Following qualifying for the Belgian Grand Prix on Friday, Verstappen apologised to Gianpiero Lambiase for his rant during the session that included the use of the f-word on three occasions.
During Sunday’s main race, Verstappen and Lambiase endured a number of testy moments despite another routine victory for the Dutch driver who rose from sixth on the grid to take the chequered flag by 22.3secs over team-mate Sergio Perez.
An initial exchange saw Lambiase urge Verstappen to ‘use his head’ after moving up to second position behind Perez, to which the 25-year-old replied: “Are we both (he and Perez) doing it or what?”
Lambiase then told Verstappen to “just follow my instruction”, drawing an angry response of “I want to know if both cars do it.”
Having the final word, Lambiase retorted: “Max, please just follow my instruction, thank you.”
Later in the race, following Verstappen’s second pit stop, Lambiase was again forced to take to the radio to express unhappiness his driver had too quickly degraded his tyres. A second warning followed as Verstappen set what was at the time the fastest lap.
When Verstappen suggested a further pit stop to give his crew “some extra pit-stop training”, Lambiase replied: “No, not this time!”
There was a post-race feeling that some of the exchanges are made up to breathe a degree of life into what have become routine victories for Verstappen.
Horner, however, has categorically refuted such a proposition. He said: “Absolutely not! There’s nothing along those lines.
“GP (Lambiase) and Max have been together since the first race Max stepped into the car. Max is a very demanding customer, he’s hungry for everything, and you’ve got to be a strong character to deal with that.

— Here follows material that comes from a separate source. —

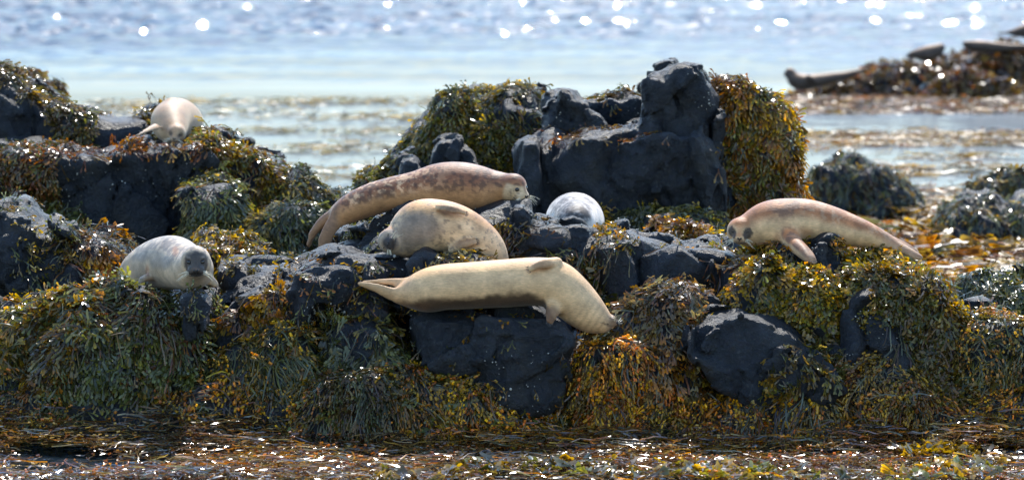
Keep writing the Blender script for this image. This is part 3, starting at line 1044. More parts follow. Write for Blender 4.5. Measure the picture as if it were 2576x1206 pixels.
# right foreground
rock('knob', 'smooth stone knob under the belly of the dozing seal on the right',
     [(2005, 640), (2018, 608), (2042, 597), (2086, 597), (2108, 618), (2128, 665), (2150, 760), (2000, 760)], 25.6, .5, r=.06, h=.014, amp=.02, tilt=.12, barn=160)
rock('face_rock', 'rock with dry weed strands below the face of the dozing seal on the right',
     [(1800, 648), (1850, 636), (1900, 626), (1960, 620), (2010, 626), (2050, 658), (2060, 728), (1990, 768), (1800, 768)], 25.55, .6, r=.06, h=.0175, amp=.04, tilt=.2, barn=200)
rock('yellow_mound', 'mound of yellow-topped olive weed below the right seal flipper',
     [(1830, 812), (1850, 726), (1876, 688), (1922, 666), (1990, 666), (2050, 688), (2105, 726), (2140, 771), (2168, 812), (2150, 860), (1830, 870)], 25.2, .7, r=.16, lean=.25, **MOUND)
rock('right_mass', 'large yellow-olive weed mound at the right under the tail of the dozing seal',
     [(2100, 718), (2118, 667), (2150, 647), (2195, 640), (2250, 650), (2310, 672), (2355, 694), (2395, 723), (2425, 784), (2440, 864), (2440, 960), (2400, 1000), (2280, 1010), (2150, 900)],
     25.15, 1.0, r=.18, lean=.22, **{**MOUND, 'amp': .05})
rock('split_knob', 'bare dark knob between the two yellow-olive mounds',
     [(2118, 900), (2138, 800), (2150, 742), (2168, 718), (2192, 715), (2222, 735), (2250, 785), (2270, 850), (2284, 920), (2280, 960), (2118, 960)], 24.9, .5, r=.07, h=.0175, amp=.035, tilt=.16, barn=260)
rock('slant_boulder', 'bare blue-black slanting boulder in the right foreground',
     [(1745, 850), (1752, 805), (1790, 778), (1860, 756), (1922, 766), (1990, 790), (2060, 830), (2108, 880), (2118, 945), (2060, 985), (1900, 985), (1790, 930)],
     24.5, .9, r=.04, h=.014, amp=.02, cell=(.5, .5, .4), tilt=.2, crack=.015, lean=.1, facets=0, shrink=.045, barn=260, chip=1.2,
     cuts=[((1850, 778, 24.65), (-.1, -.42, .9)), ((2040, 812, 24.65), (.44, -.22, .86))])

rock('grey_slab', 'pale grey tilted slab behind the slanting boulder',
     [(1690, 800), (1705, 745), (1730, 724), (1768, 732), (1808, 764), (1815, 790), (1770, 840), (1690, 850)], 25.15, .4, r=.05, h=.0165, amp=.02, tilt=.15, lean=.5, barn=60)
rock('wrack_slope', 'slope of tangled shiny weed right of the front seal head',
     [(1415, 990), (1425, 862), (1500, 846), (1556, 806), (1590, 762), (1650, 738), (1720, 726), (1770, 760), (1790, 850), (1800, 960), (1530, 990)], 25.05, .6, r=.14, lean=.5, **MOUND)

# wrack mounds in front
rock('knot_mound_left', 'mound of long greenish knotted wrack left of centre',
     [(540, 1100), (535, 900), (570, 855), (640, 838), (720, 832), (790, 845), (820, 900), (815, 1000), (800, 1110)], 25.0, .6, r=.12, lean=.25, **{**MOUND, 'lump': .14})
rock('knot_mound_centre', 'broad mound of orange-beaded wrack below the square block',
     [(740, 1130), (760, 1050), (800, 965), (850, 922), (930, 912), (1000, 932), (1080, 942), (1150, 955), (1250, 942), (1292, 972), (1332, 1050), (1345, 1130)], 24.25, .7, r=.12, lean=.25, **{**MOUND, 'lump': .14})
rock('knot_mound_right', 'orange-beaded wrack mound right of the square block',
     [(1425, 1110), (1430, 980), (1452, 912), (1510, 890), (1580, 890), (1640, 914), (1690, 960), (1725, 1050), (1740, 1110)], 24.6, .7, r=.12, lean=.25, **{**MOUND, 'lump': .14})
rock('wrack_gully', 'dark gully of hanging straps between the square block and the right mound',
     [(1330, 1120), (1340, 1010), (1380, 980), (1440, 985), (1470, 1120)], 24.75, .5, r=.15, lean=.3, **MOUND)
rock('bead_slope', 'narrow slope of bright orange beaded wrack right of the slanting boulder',
     [(2105, 1090), (2115, 960), (2140, 890), (2175, 872), (2225, 880), (2280, 930), (2320, 1010), (2355, 1090)], 24.6, .6, r=.12, lean=.25, **{**MOUND, 'lump': .14})
rock('low_mound', 'low heap of orange and grey wrack in the right foreground',
     [(1735, 1100), (1770, 1060), (1800, 1028), (1870, 980), (1945, 954), (2020, 973), (2100, 1003), (2180, 1038), (2235, 1080), (2240, 1100)], 24.35, .7, r=.12, lean=.25, **{**MOUND, 'lump': .14})
rock('right_mound', 'olive beaded wrack mound at the far right foreground',
     [(2400, 1060), (2420, 860), (2440, 800), (2490, 780), (2560, 795), (2660, 810), (2660, 1090), (2400, 1090)], 25.0, .8, r=.12, lean=.25, **{**MOUND, 'lump': .14})
rock('right_low', 'flat heap of brown wrack along the right waterline',
     [(2270, 1090), (2290, 1020), (2350, 985), (2450, 980), (2560, 970), (2660, 960), (2660, 1100)], 24.5, .8, r=.15, lean=.6, **MOUND)
rock('right_hump', 'small dark weedy hump standing alone at the right edge',
     [(2425, 800), (2440, 735), (2480, 706), (2545, 700), (2620, 710), (2660, 730), (2660, 830)], 27.0, .6, r=.18, lean=.3, **MOUND)
rock('front_wrack', 'low tumble of grey-green wrack along the waterline left of centre',
     [(300, 1130), (380, 1105), (460, 1070), (560, 1085), (660, 1060), (760, 1060), (860, 1045), (950, 1085), (1000, 1130)], 24.45, .5, r=.1, lean=.6, **MOUND)
rock('left_toe', 'skirt of pale straps at the foot of the large weed-hung rock',
     [(40, 1130), (80, 1060), (180, 1030), (300, 1030), (380, 1060), (420, 1120)], 24.8, .5, r=.12, lean=.5, **MOUND)

rock('wrack_bank', 'long low bank of wrack filling the gaps between the mounds along the waterline',
     [(-80, 1120), (-80, 990), (150, 960), (400, 985), (620, 950), (900, 960), (1150, 980), (1400, 950), (1620, 975), (1800, 985), (2000, 950), (2250, 965), (2450, 985), (2660, 960), (2660, 1120)],
     24.7, .9, r=.12, lean=.45, **{**MOUND, 'lump': .16, 'h': .042})

# beyond, in the shallows on the right
rock('haystack', 'dome of dark dripping weed rising from the shallows behind the dozing seal',
     [(2018, 530), (2040, 475), (2068, 440), (2110, 412), (2180, 411), (2240, 440), (2290, 478), (2312, 530)], 41.0, 1.0, r=.2, lean=.3, **{**MOUND, 'h': .04, 'lump': .2}, deep=True)
rock('far_hump', 'dark weed hump at the right edge beyond the floating orange weed',
     [(2450, 525), (2478, 468), (2520, 450), (2600, 446), (2660, 460), (2660, 540)], 40.0, .8, r=.16, lean=.3, **{**MOUND, 'h': .04, 'lump': .2}, deep=True)
rock('near_hump', 'low grey-brown weed heap in front of the dark hump at the right',
     [(2362, 580), (2390, 530), (2440, 510), (2510, 504), (2600, 515), (2660, 530), (2660, 590)], 37.0, .8, r=.14, lean=.5, **{**MOUND, 'h': .04, 'lump': .2}, deep=True)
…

“GP, he’s our Jason Statham equivalent, or certainly lookalike, and he does a very good job in managing Max during the course of a grand prix weekend or qualifying.
“He deals with him firmly but fairly, and there’s mutual trust and respect between the two. That comes out of the mutual trust that you must have with an engineer.
“The only problem is, that conversation between the two of them, there are 200 million people listening, but there’s a great bond and a great trust between the two of them.”
Horner has suggested Verstappen’s forcefulness and demands would result in “many race engineers crumbling under that pressure”.
“GP has got the strength of character to deal with that,” added Horner, who feels Verstappen can often be taking situations far easier than Lambiase might think.
“I think there’s sometimes an element of that,” said Horner.
“What you have to remember is the engineers, or the performance engineers, they’re living and breathing all the data they have in front of them.
“They know their driver’s driving style, they know what they’re taking out of the car, and so on.
“I know what he (Verstappen) was doing. He was trying to build a gap up for a pitstop, and GP said ‘Look, I think he’s taking it pretty easy. All the metrics are massively under control’.
“So it’s having that trust and bond that’s so important, which is what those two guys have.
“Sometimes it gets a bit sparky between the two of them, and Max is the kind of character that will rev very quickly, but it’ll come down very quickly. GP doesn’t forget so quickly.”